Joelmob
Joelmob

Reputation: 1106

Cartesian product to get set of indices to point to unique elements in NumPy array

Whats a good way to get combinations of indices that points to unique elements in array. For example a = [1,1,3,2], the possible set of pointers would be {0,2,3}, {1,2,3}.
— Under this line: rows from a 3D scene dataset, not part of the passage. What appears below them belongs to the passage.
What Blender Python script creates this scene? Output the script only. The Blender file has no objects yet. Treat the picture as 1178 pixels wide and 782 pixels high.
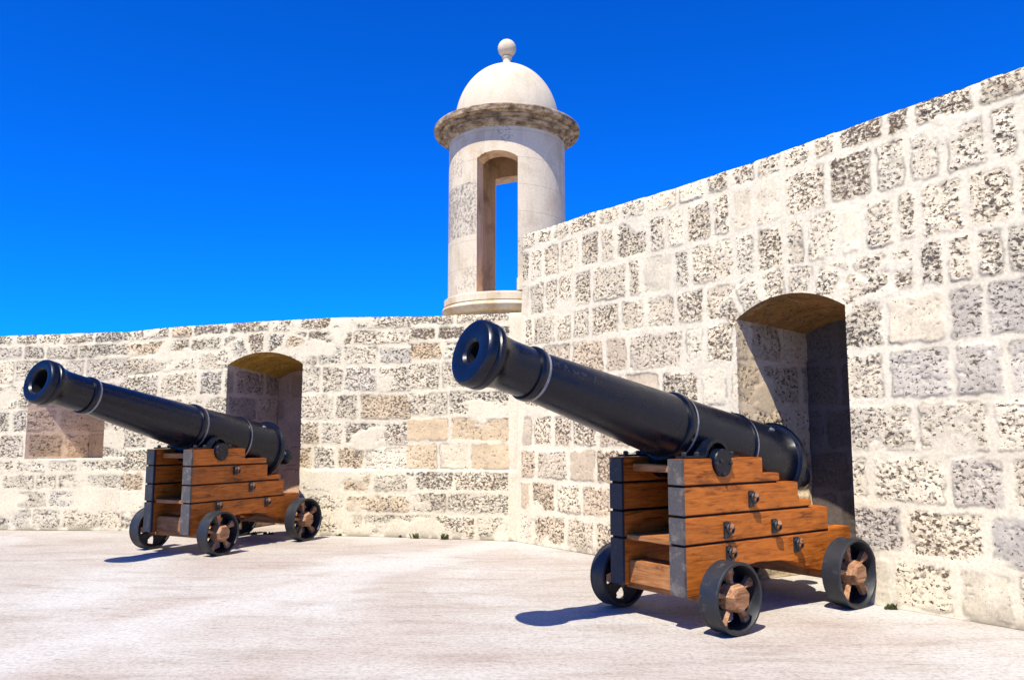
import bpy, bmesh, math, random
import numpy as np
from mathutils import Vector, Matrix

scene = bpy.context.scene
COL = scene.collection
R = math.radians
PI = math.pi

# ------------------------------------------------------------------ helpers
def tag(o, label=None, cat=None, group=None, kind=None):
    if label: o['label'] = label
    if cat: o['category'] = cat
    if group: o['group'] = group
    if kind: o['kind'] = kind
    return o

def thing(name, label, cat, loc=(0, 0, 0), rz=0.0, group=None):
    o = bpy.data.objects.new(name, None); COL.objects.link(o)
    o.empty_display_size = 0.3
    o.location = loc; o.rotation_euler = (0, 0, rz)
    return tag(o, label, cat, group)

def smooth(me, ang=35):
    me.shade_smooth()
    me.set_sharp_from_angle(angle=R(ang))

class MB:
    """collects shapes of ONE part"""
    def __init__(s): s.v = []; s.f = []; s.m = []
    def add(s, vs, fs, mi=0):
        n = len(s.v); s.v += [tuple(v) for v in vs]; s.f += [tuple(i + n for i in f) for f in fs]; s.m += [mi] * len(fs)
        return s
    def box(s, x0, x1, y0, y1, z0, z1, mi=0):
        v = [(x0,y0,z0),(x1,y0,z0),(x1,y1,z0),(x0,y1,z0),(x0,y0,z1),(x1,y0,z1),(x1,y1,z1),(x0,y1,z1)]
        return s.add(v, [(0,3,2,1),(4,5,6,7),(0,1,5,4),(1,2,6,5),(2,3,7,6),(3,0,4,7)], mi)
    def bevbox(s, x0, x1, y0, y1, z0, z1, b=.006, mi=0):
        return s.prism([(x0,z0),(x1,z0),(x1,z1),(x0,z1)], y0, y1, b, mi)
    def prism(s, prof, y0, y1, b=.006, mi=0):
        """xz profile extruded along y with bevelled edges"""
        bm = bmesh.new()
        lo = [bm.verts.new((x, y0, z)) for x, z in prof]; hi = [bm.verts.new((x, y1, z)) for x, z in prof]
        n = len(prof)
        bm.faces.new(lo); bm.faces.new(hi[::-1])
        for i in range(n): bm.faces.new((lo[(i+1)%n], lo[i], hi[i], hi[(i+1)%n]))
        bmesh.ops.recalc_face_normals(bm, faces=bm.faces[:])
        if b: bmesh.ops.bevel(bm, geom=[e for e in bm.edges if e.calc_face_angle(0) > .3], offset=b, segments=2, affect='EDGES')
        bm.verts.index_update()
        s.add([v.co[:] for v in bm.verts], [[v.index for v in f.verts] for f in bm.faces], mi); bm.free()
        return s
    def lathe(s, prof, M, seg=48, mi=0, mis=None, cap0=False, cap1=False):
        """prof: (axial, radius) list, revolved round local X of matrix M"""
        vs = []; fs = []; ms = []
        for a, r in prof:
            for k in range(seg):
                t = 2*PI*k/seg; vs.append(M @ Vector((a, r*math.cos(t), r*math.sin(t))))
        for i in range(len(prof)-1):
            for k in range(seg):
                k2 = (k+1) % seg
                fs.append((i*seg+k, i*seg+k2, (i+1)*seg+k2, (i+1)*seg+k)); ms.append(mis[i] if mis else mi)
        if cap0: fs.append(tuple(range(seg))); ms.append(mi)
        if cap1: fs.append(tuple((len(prof)-1)*seg + k for k in range(seg))[::-1]); ms.append(mi)
        n = len(s.v); s.v += [tuple(v) for v in vs]; s.f += [tuple(i+n for i in f) for f in fs]; s.m += ms
        return s
    def build(s, name, mats, parent=None, ang=35):
        me = bpy.data.meshes.new(name); me.from_pydata(s.v, [], s.f)
        if not isinstance(mats, (list, tuple)): mats = [mats]
        for m in mats: me.materials.append(m)
        me.polygons.foreach_set('material_index', s.m)
        bm = bmesh.new(); bm.from_mesh(me)
        bmesh.ops.remove_doubles(bm, verts=bm.verts[:], dist=1e-5)
        bmesh.ops.recalc_face_normals(bm, faces=bm.faces[:]); bm.to_mesh(me); bm.free()
        me.update(); smooth(me, ang)
        o = bpy.data.objects.new(name, me); COL.objects.link(o)
        if parent: o.parent = parent
        return o

# ------------------------------------------------------------------ numpy noise
def h2(ix, iy, seed=0):
    n = (ix.astype(np.int64)*374761393 + iy.astype(np.int64)*668265263 + seed*1274126177) & 0xffffffff
    n = ((n ^ (n >> 13)) * 1274126177) & 0xffffffff
    n = (n ^ (n >> 16)) & 0xffffffff
    n = ((n ^ (n >> 13)) * 1103515245) & 0xffffffff
    return ((n ^ (n >> 15)) & 0xffffff) / float(0xffffff)
def vn(x, y, seed=0):
    x = np.asarray(x, float); y = np.asarray(y, float)
    ix = np.floor(x); iy = np.floor(y); fx = x-ix; fy = y-iy
    fx = fx*fx*(3-2*fx); fy = fy*fy*(3-2*fy)
    a = h2(ix, iy, seed); b = h2(ix+1, iy, seed); c = h2(ix, iy+1, seed); d = h2(ix+1, iy+1, seed)
    return (a*(1-fx)+b*fx)*(1-fy) + (c*(1-fx)+d*fx)*fy
def fbm(x, y, seed=0, o=4):
    s = 0; a = .5; t = 0
    for i in range(o):
        s = s + a*vn(x*2**i + 17.3*i, y*2**i - 9.1*i, seed+i); t += a; a *= .5
    return s/t
def sst(a, b, x):
    t = np.clip((x-a)/(b-a), 0, 1); return t*t*(3-2*t)
def lerp(a, b, t): return a + (b-a)*t

# ------------------------------------------------------------------ materials
def mat(name):
    m = bpy.data.materials.new(name); m.use_nodes = True
    nt = m.node_tree; b = nt.nodes['Principled BSDF']
    return m, nt, b
def N(nt, t, **kw):
    n = nt.nodes.new(t)
    for k, v in kw.items():
        if k.startswith('in_'):
            key = k[3:]; n.inputs[int(key) if key.isdigit() else key.replace('_', ' ')].default_value = v
        else: setattr(n, k, v)
    return n
def coords(nt, scale=(1, 1, 1), rand=False):
    tc = N(nt, 'ShaderNodeTexCoord'); mp = N(nt, 'ShaderNodeMapping'); mp.inputs['Scale'].default_value = scale
    nt.links.new(tc.outputs['Object'], mp.inputs['Vector'])
    if rand:
        oi = N(nt, 'ShaderNodeObjectInfo'); mu = N(nt, 'ShaderNodeMath', operation='MULTIPLY', in_1=37.0)
        nt.links.new(oi.outputs['Random'], mu.inputs[0]); nt.links.new(mu.outputs[0], mp.inputs['Location'])
    return mp.outputs['Vector']
def noise(nt, vec, scale, detail=4, rough=.55, dist=0):
    n = N(nt, 'ShaderNodeTexNoise'); n.inputs['Scale'].default_value = scale; n.inputs['Detail'].default_value = detail
    n.inputs['Roughness'].default_value = rough; n.inputs['Distortion'].default_value = dist
    nt.links.new(vec, n.inputs['Vector']); return n.outputs['Fac']
def ramp(nt, fac, *stops):
    r = N(nt, 'ShaderNodeValToRGB'); e = r.color_ramp.elements
    while len(e) < len(stops): e.new(.5)
    for s, (p, c) in zip(e, stops):
        s.position = p; s.color = (c if len(c) == 4 else (*c, 1)) if isinstance(c, tuple) else (c, c, c, 1)
    nt.links.new(fac, r.inputs['Fac']); return r.outputs['Color']
def mix(nt, a, b, fac, mode='MIX'):
    m = N(nt, 'ShaderNodeMix', data_type='RGBA', blend_type=mode)
    for s, x in ((6, a), (7, b), (0, fac)):
        if hasattr(x, 'links'): nt.links.new(x, m.inputs[s])
        else: m.inputs[s].default_value = x if s == 0 else (*x, 1)[:4]
    return m.outputs[2]
def bump(nt, b, h, strength=.4, dist=.01):
    n = N(nt, 'ShaderNodeBump'); n.inputs['Strength'].default_value = strength; n.inputs['Distance'].default_value = dist
    nt.links.new(h, n.inputs['Height']); nt.links.new(n.outputs['Normal'], b.inputs['Normal'])

def stone_mat():
    m, nt, b = mat('coral_stone'); v = coords(nt); vz = coords(nt, (1, 1, 1.35))
    at = N(nt, 'ShaderNodeAttribute', attribute_name='Col')
    n1 = noise(nt, v, 34, 5, .65); n2 = noise(nt, v, 120, 3, .6)
    c = mix(nt, at.outputs['Color'], ramp(nt, n1, (.3, .74), (.7, 1.12)), .75, 'MULTIPLY')
    c = mix(nt, c, ramp(nt, n2, (.30, .70), (.52, 1.02)), .6, 'MULTIPLY')
    # pits: fine holes gathered where the stone (attribute alpha) is porous
    pn = noise(nt, vz, 26, 5, .58, .1); pn2 = noise(nt, vz, 46, 3, .55)
    mx = N(nt, 'ShaderNodeMath', operation='MULTIPLY_ADD', in_1=.30); nt.links.new(at.outputs['Alpha'], mx.inputs[0]); nt.links.new(pn, mx.inputs[2])
    pit = ramp(nt, mx.outputs[0], (.690, 0.), (.745, 1.))
    m2 = N(nt, 'ShaderNodeMath', operation='MULTIPLY_ADD', in_1=.26); nt.links.new(at.outputs['Alpha'], m2.inputs[0]); nt.links.new(pn2, m2.inputs[2])
    pit2 = ramp(nt, m2.outputs[0], (.730, 0.), (.79, .8))
    mm = N(nt, 'ShaderNodeMath', operation='MAXIMUM'); nt.links.new(pit, mm.inputs[0]); nt.links.new(pit2, mm.inputs[1])
    hue = ramp(nt, noise(nt, v, 2.3, 3), (.40, (.098, .082, .068)), (.60, (.155, .102, .062)))
    c = mix(nt, c, hue, mm.outputs[0])
    nt.links.new(c, b.inputs['Base Color']); b.inputs['Roughness'].default_value = .95
    b.inputs['Specular IOR Level'].default_value = .12
    h = N(nt, 'ShaderNodeMath', operation='MULTIPLY_ADD', in_1=.25); nt.links.new(n1, h.inputs[0])
    inv = N(nt, 'ShaderNodeMath', operation='SUBTRACT', in_0=1.0); nt.links.new(mm.outputs[0], inv.inputs[1]); nt.links.new(inv.outputs[0], h.inputs[2])
    bump(nt, b, h.outputs[0], .75, .016)
    return m
def plaster_mat(name, base, dark, stain=.5, pits=False):
    m, nt, b = mat(name); v = coords(nt)
    big = noise(nt, v, 1.6, 6, .62, .4); fine = noise(nt, v, 45, 4, .6)
    vs = coords(nt, (3.5, 3.5, .5)); streak = noise(nt, vs, 2.2, 5, .65)
    c = ramp(nt, big, (.34, dark), (.52, base))
    c = mix(nt, c, ramp(nt, streak, (.32, .66), (.52, 1.0)), stain, 'MULTIPLY')
    c = mix(nt, c, ramp(nt, fine, (.3, .75), (.6, 1.05)), .55, 'MULTIPLY')
    if pits:
        sp = N(nt, 'ShaderNodeSeparateXYZ'); nt.links.new(coords(nt), sp.inputs[0])
        zz = N(nt, 'ShaderNodeMath', operation='MULTIPLY_ADD', in_1=2.35, in_2=.15); nt.links.new(sp.outputs['Z'], zz.inputs[0])
        fr = N(nt, 'ShaderNodeMath', operation='PINGPONG', in_1=.5); nt.links.new(zz.outputs[0], fr.inputs[0])
        c = mix(nt, c, ramp(nt, fr.outputs[0], (.0, .66), (.020, 1.0)), .8, 'MULTIPLY')
        pz = N(nt, 'ShaderNodeMapRange', in_1=-.42, in_2=-.50); nt.links.new(sp.outputs['X'], pz.inputs[0])
        pq = N(nt, 'ShaderNodeMath', operation='COMPARE', in_1=1.72, in_2=.42); nt.links.new(sp.outputs['Z'], pq.inputs[0])
        pp = N(nt, 'ShaderNodeMath', operation='MULTIPLY'); nt.links.new(pz.outputs[0], pp.inputs[0]); nt.links.new(pq.outputs[0], pp.inputs[1])
        gp = noise(nt, v, 22, 5, .65)
        c = mix(nt, c, ramp(nt, gp, (.38, (.20, .17, .13)), (.58, (.56, .48, .36))), pp.outputs[0])
        pm = noise(nt, coords(nt, (1, 1, .8)), 1.9, 3, .5); pf = noise(nt, v, 26, 4, .6)
        msk = N(nt, 'ShaderNodeMath', operation='MULTIPLY')
        nt.links.new(ramp(nt, pm, (.56, 0.), (.62, 1.)), msk.inputs[0]); nt.links.new(ramp(nt, pf, (.40, 1.), (.52, 0.)), msk.inputs[1])
        ms = N(nt, 'ShaderNodeMath', operation='MULTIPLY', in_1=.6); nt.links.new(msk.outputs[0], ms.inputs[0]); c = mix(nt, c, (.22, .18, .13), ms.outputs[0])
    nt.links.new(c, b.inputs['Base Color']); b.inputs['Roughness'].default_value = .9; b.inputs['Specular IOR Level'].default_value = .2
    bump(nt, b, fine, .35, .01); return m
def weathered_mat():
    m, nt, b = mat('weathered_cornice_stone'); v = coords(nt, (1, 1, 2.2))
    n = noise(nt, v, 6, 6, .68); f = noise(nt, v, 40, 4, .6)
    c = ramp(nt, n, (.34, (.06, .038, .022)), (.47, (.23, .155, .09)), (.64, (.50, .39, .25)))
    c = mix(nt, c, ramp(nt, f, (.3, .55), (.6, 1.1)), .7, 'MULTIPLY')
    nt.links.new(c, b.inputs['Base Color']); b.inputs['Roughness'].default_value = .95
    bump(nt, b, f, .4, .01); return m
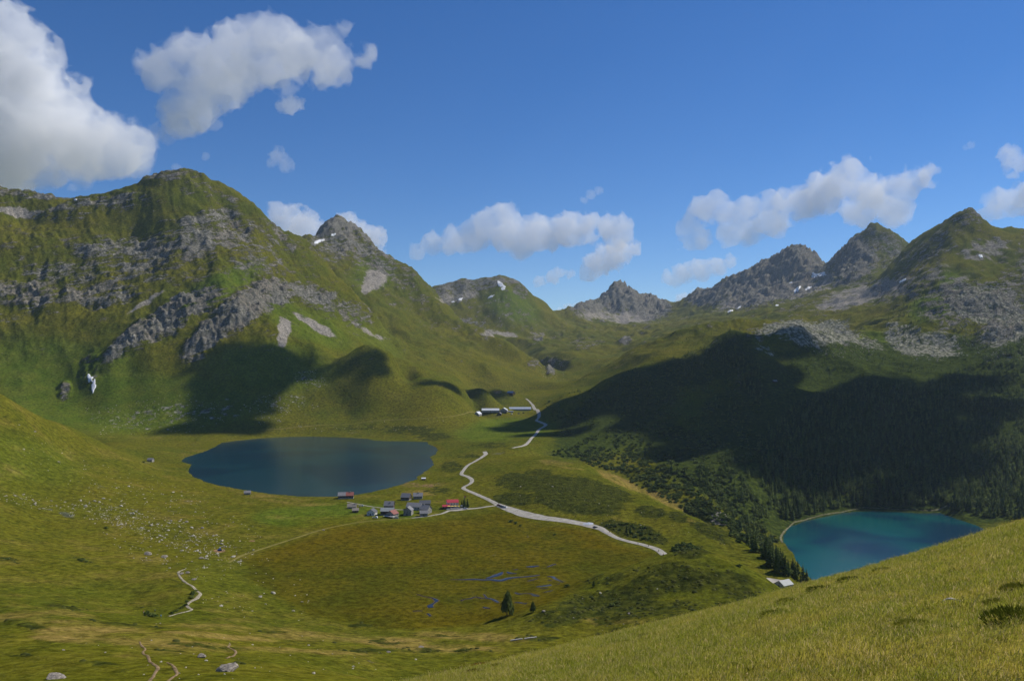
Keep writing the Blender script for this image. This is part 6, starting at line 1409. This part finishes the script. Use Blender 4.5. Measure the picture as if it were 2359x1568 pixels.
def stalk(px, py, dx_, dy_, lab, bend=.0):
    q = hill_hit(px, py); L = 1 / FV * q[1]; V, F = [], []
    for k in range(5):
        t = k / 4; c = q + np.array([dx_ * L * t, 0, -dy_ * L * t + bend * L * t * (1 - t)]); w = .0045 * (1 - .5 * t)
        V += [(c[0] - w, c[1], c[2]), (c[0] + w * .5, c[1] + w, c[2]), (c[0] + w * .5, c[1] - w, c[2])]
    for k in range(4):
        for s in range(3): F.append((k * 3 + s, k * 3 + (s + 1) % 3, (k + 1) * 3 + (s + 1) % 3, (k + 1) * 3 + s))
    tag(mesh_obj('dry_stalk', V, F, M_STRAW), lab, 'stalk')
for a in [(2294,1457,-38,-62,'long dry grass stalk leaning left beside the big juniper',10),(2254,1490,72,-44,'bent dry stalk lying rightwards below the juniper',8),(2120,1444,52,-10,'nearly flat pale stalk in mid slope',6),(2230,1410,30,-44,'pale stalk leaning right above the reddish patch',6),(2110,1500,46,-30,'pale stalk leaning right in the lower slope',6),(1690,1450,-26,-40,'thin stalk standing on the lower crest',4),(2140,1590,60,-30,'pale stalk near the bottom edge at right',6),(1640,1590,40,-30,'pale stalk at the bottom edge in the middle',6),(1075,1535,-6,-36,'white dead twig standing among the orange shrubs',2),(1062,1520,22,-18,'short pale twig leaning over the orange shrubs',2),(1840,1300,2,-20,'single stalk against the lower lake',2),(2008,1275,4,-16,'flower stalk on the slope crest against the water',2)]: stalk(*a)
q = hill_hit(2192, 1392); V, F = [], []
for k in range(7):
    t = k / 6; c = q + np.array([(-.5 + t) * 46 / FV * q[1], .03 * math.sin(5 * t), .035 + .05 * math.sin(t * 3.1)]); w = .016 * (1 - .4 * abs(2 * t - 1))
    V += [(c[0], c[1] - w, c[2] - w), (c[0], c[1] + w, c[2] - w), (c[0], c[1], c[2] + w)]
for k in range(6):
    for s in range(3): F.append((k * 3 + s, k * 3 + (s + 1) % 3, (k + 1) * 3 + (s + 1) % 3, (k + 1) * 3 + s))
tag(mesh_obj('bleached_branch', V, F, mat('bleached_wood', (.48, .45, .40)), smooth_=True), 'short bleached branch lying in the grass left of the reddish patch', 'branch')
I can use argsort in combination with splitting the elements by frequency to then use something like itertools.product to get all sets of indices I want.

This is what I tried:

from numpy import array, split
from scipy.stats import itemfreq
from itertools import product
a = array([1,1,3,2])
fq = itemfreq(a)[:,1]
fq = [int(f + sum(fq[:i])) for i, f in enumerate(fq)]
print list(product(*(ptrs for ptrs in split(a.argsort(), fq) if len(ptrs))))
#> [(0, 3, 2), (1, 3, 2)]

How can I do this better?

Upvotes: 1

Views: 291

Answers (2)

Jaime
Jaime

Reputation: 67427

@atomh33ls's answer can be vectorized as follows.

First, extract the inverse indices and counts of each unique item. If you are using numpy >= 1.9:

_, idx, cnt = np.unique(a, return_inverse=True, return_counts=True)

In older versions, this does the same:

_, idx = np.unique(a, return_inverse=True)
cnt = np.bincount(idx)

And now, a little bit of magic and, voila:

>>> np.split(np.arange(len(a))[np.argsort(idx)], np.cumsum(cnt)[:-1])
[array([0, 1]), array([3]), array([2])]

Upvotes: 1

Lee
Lee

Reputation: 31050

This does get you the indices, but possibly not in the format you want:

[np.where(a==x) for x in np.unique(a)]

[(array([0, 1]),), (array([3]),), (array([2]),)]

I imagine there is a better way, without the for loop.